AIM OF THE TASK:
Your task is to filter the data below down to the lines holding "wide".

STORED DATA:
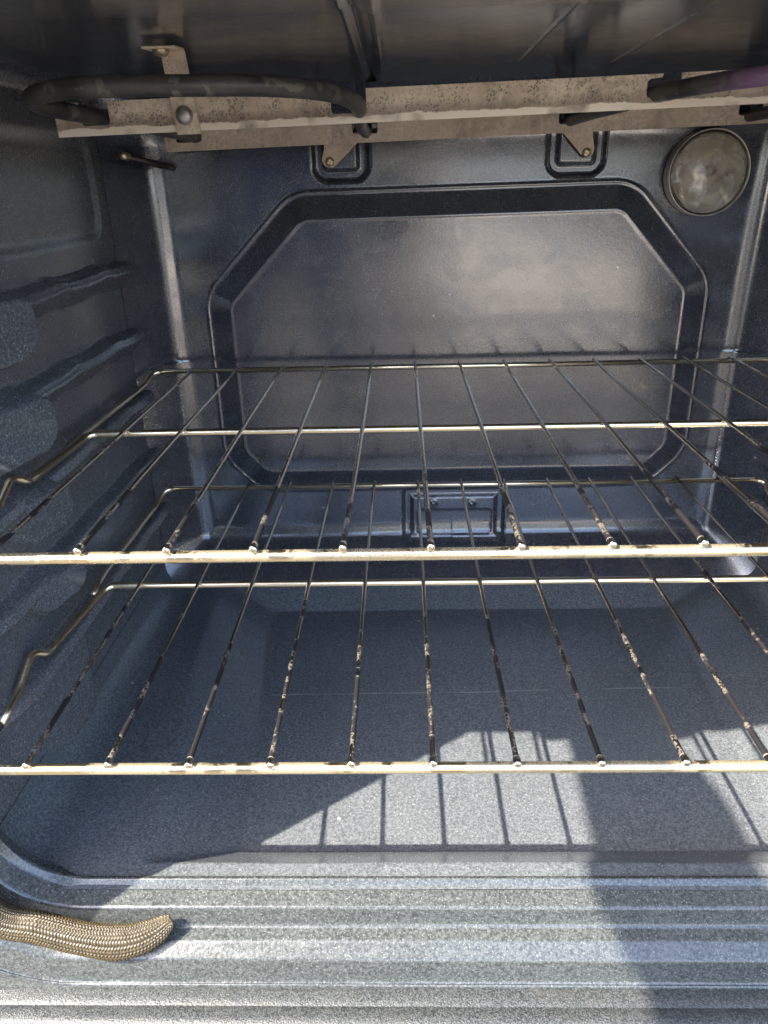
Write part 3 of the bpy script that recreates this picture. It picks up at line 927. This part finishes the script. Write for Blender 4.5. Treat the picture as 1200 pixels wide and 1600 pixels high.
# ------------------------------------------------------------------ woven door gasket, loose end on the frame
def gasket():
    pts = [(-0.268, -0.026, 0.18), (-0.269, -0.026, 0.05), (-0.270, -0.026, -0.08), (-0.268, -0.026, -0.17), (-0.262, -0.024, -0.205), (-0.2366, -0.0235, -0.2416), (-0.2135, -0.0245, -0.2477), (-0.1903, -0.0260, -0.2543), (-0.1707, -0.0268, -0.2578), (-0.1550, -0.0258, -0.2574), (-0.1436, -0.0225, -0.2549), (-0.1362, -0.0190, -0.2515), (-0.1330, -0.0178, -0.2496)]
    P = smooth_path(pts, 40)
    d = [0]
    for a, b in zip(P, P[1:]):
        d.append(d[-1] + (b - a).length)
    tot = d[-1]
    n = int(tot / 0.00042)
    s = np.linspace(0, tot, n)
    arr = np.array([tuple(p) for p in P])
    Q = np.stack([np.interp(s, d, arr[:, i]) for i in range(3)], 1)
    T = np.gradient(Q, axis=0); T /= np.linalg.norm(T, axis=1)[:, None]
    N = np.array([0, -0.80, 0.60])                       # roughly away from the frame face
    N = N[None] - T * (T @ N)[:, None]; N /= np.linalg.norm(N, axis=1)[:, None]
    W = np.cross(T, N)
    seg = 96
    th = np.linspace(0, 2 * np.pi, seg, endpoint=False)
    rest = tot - s
    wide = np.interp(rest, [0, 0.002, 0.008, 0.018, 0.035, 0.055, 0.085, 0.12, tot], [0.0030, 0.0048, 0.0070, 0.0090, 0.0104, 0.0096, 0.0092, 0.0090, 0.0092])
    thick = np.interp(rest, [0, 0.002, 0.010, 0.030, 0.06, tot], [0.0009, 0.0014, 0.0024, 0.0042, 0.0054, 0.0060])
    # chevron knit: rows of small loops, each row leaning the other way
    rows = 26
    v = (th / (2 * np.pi)) * rows
    SS, VV = np.meshgrid(s, v, indexing='ij')
    row = np.floor(VV); fr_ = VV - row
    lean = np.where(row % 2 == 0, 1, -1)
    ph = SS / 0.00195 + lean * (fr_ - 0.5) * 0.75 + (row % 2) * 0.5 + 0.3 * np.sin(SS * 90 + row)
    h = np.abs(np.sin(np.pi * ph)) ** 0.7 * np.clip(np.sin(np.pi * fr_), 0, 1) ** 0.55
    cx, sy = np.cos(th)[None], np.sin(th)[None]
    sq = 0.85
    ex = np.sign(cx) * np.abs(cx) ** sq; ey = np.sign(sy) * np.abs(sy) ** sq
    R1 = wide[:, None] - 0.0011 + 0.0014 * h; R2 = thick[:, None] - 0.0010 + 0.0014 * h
    V = Q[:, None] + W[:, None] * (ex * R1)[..., None] + N[:, None] * (ey * R2)[..., None]
    me = grid_mesh('door_gasket', V[..., 0], V[..., 1], V[..., 2], wrap=True)
    at = me.attributes.new('strand', 'FLOAT', 'POINT')
    at.data.foreach_set('value', h.ravel().astype(np.float32))
    bm = bmesh.new(); bm.from_mesh(me)
    bmesh.ops.holes_fill(bm, edges=[e for e in bm.edges if e.is_boundary], sides=0)
    bmesh.ops.recalc_face_normals(bm, faces=bm.faces)
    bm.to_mesh(me); bm.free()
    o = link('door_gasket', me, M['gasket'])
    tag(o, 'tan braided fibre door gasket, its loose end lying on the front frame', 'gasket')
gasket()

# ------------------------------------------------------------------ the photographer, standing outside the frame; the left arm throws the band of shade on the floor
def person():
    bm = bmesh.new()
    ly = bm.verts.layers.skin.verify()
    cur = {}
    def v(key, co, r, r2=None):
        x = bm.verts.new(co); x[ly].radius = (r, r2 or r); cur[key] = x
        return x
    def chain(a, items):
        prev = cur[a]
        for key, co, r in items:
            x = v(key, co, *(r if isinstance(r, tuple) else (r,)))
            bm.edges.new((prev, x)); prev = x
    pel = v('pelvis', (-0.30, -1.06, 0.27), 0.15, 0.12)
    pel[ly].use_root = True
    chain('pelvis', [('waist', (-0.30, -1.03, 0.42), (0.145, 0.11)), ('chest', (-0.30, -0.95, 0.61), (0.165, 0.12)), ('collar', (-0.295, -0.865, 0.755), (0.11, 0.09)),
                     ('neck', (-0.295, -0.815, 0.835), 0.056), ('skull', (-0.29, -0.765, 0.905), (0.070, 0.078)), ('crown', (-0.288, -0.750, 0.985), (0.076, 0.088)), ('top', (-0.287, -0.755, 1.045), 0.05)])
    chain('collar', [('shl', (-0.465, -0.79, 0.745), 0.065), ('ual', (-0.470, -0.66, 0.695), 0.056), ('ell', (-0.412, -0.475, 0.620), 0.051), ('fal', (-0.348, -0.32, 0.530), 0.050), ('wrl', (-0.288, -0.165, 0.425), 0.034), ('pal', (-0.270, -0.110, 0.378), (0.040, 0.020))])
    chain('collar', [('shr', (-0.125, -0.82, 0.745), 0.065), ('uar', (-0.06, -0.80, 0.62), 0.054), ('elr', (0.015, -0.77, 0.44), 0.046), ('far', (0.04, -0.65, 0.32), 0.042), ('wrr', (0.065, -0.485, 0.165), 0.030), ('par', (0.062, -0.430, 0.130), (0.022, 0.038))])
    for sgn, k, fx in ((-1, 'l', -0.44), (1, 'r', -0.17)):
        chain('pelvis', [('hip' + k, (-0.30 + sgn * 0.09, -1.05, 0.17), 0.105), ('th' + k, (-0.30 + sgn * 0.105, -1.03, 0.0), 0.088), ('kn' + k, (fx, -1.01, -0.16), 0.064), ('ca' + k, (fx, -1.04, -0.32), 0.060), ('an' + k, (fx, -1.06, -0.53), 0.045), ('he' + k, (fx, -1.06, -0.575), (0.045, 0.042)), ('to' + k, (fx - 0.01 * sgn, -0.92, -0.588), (0.048, 0.03))])
    # five fingers on each hand
    def finger(a, pts, r):
        chain(a, [('%s_f%g_%d' % (a, r * 1e5 + pts[0][0], i), p, r * (1 - 0.12 * i)) for i, p in enumerate(pts)])
    for i, (dx, ln) in enumerate(((-0.027, 0.062), (-0.010, 0.076), (0.009, 0.080), (0.027, 0.070))):
        b0 = Vector((-0.266 + dx, -0.080, 0.357))
        finger('pal', [b0, b0 + Vector((dx * 0.2, ln * 0.5, -0.010)), b0 + Vector((dx * 0.3, ln * 0.95, -0.014))], 0.0095)
    finger('pal', [(-0.228, -0.118, 0.378), (-0.207, -0.092, 0.360), (-0.195, -0.070, 0.350)], 0.0105)
    pc = CAM - FWD * 0.0175 - UP * 0.075                  # centre of the phone
    for i, (dz, ln) in enumerate(((0.024, 0.9), (0.006, 1.0), (-0.012, 0.95), (-0.028, 0.8))):
        b0 = pc + RIGHT * 0.050 - FWD * 0.030 + UP * (dz - 0.03)
        finger('par', [b0, b0 + RIGHT * -0.002 + FWD * 0.037, b0 + RIGHT * -0.030 * ln + FWD * 0.0475], 0.0088)
    t0 = pc + RIGHT * 0.046 - FWD * 0.045 - UP * 0.02
    finger('par', [t0, t0 + RIGHT * -0.006 + FWD * 0.018 + UP * 0.022, t0 + RIGHT * -0.030 + FWD * 0.024 + UP * 0.035], 0.0102)
    me = bpy.data.meshes.new('person')
    bm.to_mesh(me); bm.free()
    o = bpy.data.objects.new('person', me); C.objects.link(o)
    sk = o.modifiers.new('skin', 'SKIN'); sk.use_smooth_shade = True
    sb = o.modifiers.new('sub', 'SUBSURF'); sb.levels = sb.render_levels = 2
    dg = bpy.context.evaluated_depsgraph_get()
    ev = o.evaluated_get(dg)
    me2 = bpy.data.meshes.new_from_object(ev)
    o.modifiers.clear(); o.data = me2
    me2.materials.clear()
    for m in ('shirt', 'jeans', 'skin', 'hair', 'shoe'):
        me2.materials.append(M[m])
    for p in me2.polygons:
        c = p.center
        p.use_smooth = True
        i = 0
        if c.z < 0.32: i = 1
        if c.z < -0.545: i = 4
        if c.y > -0.47 and c.x > -0.12: i = 2                      # right forearm and hand
        elif c.z > 0.835: i = 2
        elif c.x < -0.2 and c.y > -0.205: i = 2                     # left hand
        if c.z > 0.40 or c.y < -0.86: pass
        if c.z < 0.32 and c.y > -0.72 and c.x > -0.12: i = 2
        p.material_index = i
    tag(o, 'person in grey shirt and jeans leaning on the oven, phone in hand', 'person')
    # hair, ears, eyes and nose as children
    def blob(name, ctr, rad, mat, cut=None):
        b = bmesh.new()
        bmesh.ops.create_icosphere(b, subdivisions=3, radius=1)
        for q in b.verts:
            q.co = Vector((q.co.x * rad[0], q.co.y * rad[1], q.co.z * rad[2]))
            q.co *= 1 + 0.025 * math.sin(q.co.x * 190 + q.co.z * 130)
            q.co += Vector(ctr)
        if cut:
            bmesh.ops.delete(b, geom=[q for q in b.verts if cut(q.co)], context='VERTS')
        m = bpy.data.meshes.new(name); b.to_mesh(m); b.free()
        return link(name, m, mat, o)
    blob('hair', (-0.288, -0.768, 0.992), (0.089, 0.098, 0.088), M['hair'], lambda q: q.y > -0.705 and q.z < 1.02 or q.z < 0.915)
    for sx in (-1, 1):
        blob('ear', (-0.289 + sx * 0.080, -0.760, 0.935), (0.010, 0.019, 0.029), M['skin'])
        blob('eye', (-0.288 + sx * 0.030, -0.674, 0.945), (0.012, 0.010, 0.009), M['eye'])
    blob('nose', (-0.288, -0.668, 0.915), (0.013, 0.019, 0.022), M['skin'])
    blob('mouth', (-0.289, -0.682, 0.880), (0.024, 0.010, 0.006), M['skin'])
    return o
person()

def phone():
    me = box_mesh('phone', -0.037, 0.037, -0.078, 0.078, -0.004, 0.004, 0.003, 3)
    o = link('phone', me, M['phone'])
    c = CAM - FWD * 0.0175 - UP * 0.060
    o.matrix_world = Matrix(((RIGHT.x, UP.x, -FWD.x, c.x), (RIGHT.y, UP.y, -FWD.y, c.y), (RIGHT.z, UP.z, -FWD.z, c.z), (0, 0, 0, 1)))
    tag(o, 'black phone held up in front of the open oven', 'phone')
    for k, (x, y) in enumerate(((0.0, 0.061), (0.0, 0.038), (0.02, 0.05))):
        l = link('camera_lens', lathe_mesh('camera_lens', [(0.0, 0.0), (0.007, 0.0), (0.008, -0.001), (0.008, -0.003), (0.0, -0.003)], 24, 'Z'), M['cooktop'], o)
        l.location = (x, y, -0.0042)
phone()
bpy.context.view_layer.update()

ANSWER BELOW:
Write part 3 of the bpy script that recreates this picture. It picks up at line 927. This part finishes the script. Write for Blender 4.5. Treat the picture as 1200 pixels wide and 1600 pixels high.
    wide = np.interp(rest, [0, 0.002, 0.008, 0.018, 0.035, 0.055, 0.085, 0.12, tot], [0.0030, 0.0048, 0.0070, 0.0090, 0.0104, 0.0096, 0.0092, 0.0090, 0.0092])
    R1 = wide[:, None] - 0.0011 + 0.0014 * h; R2 = thick[:, None] - 0.0010 + 0.0014 * h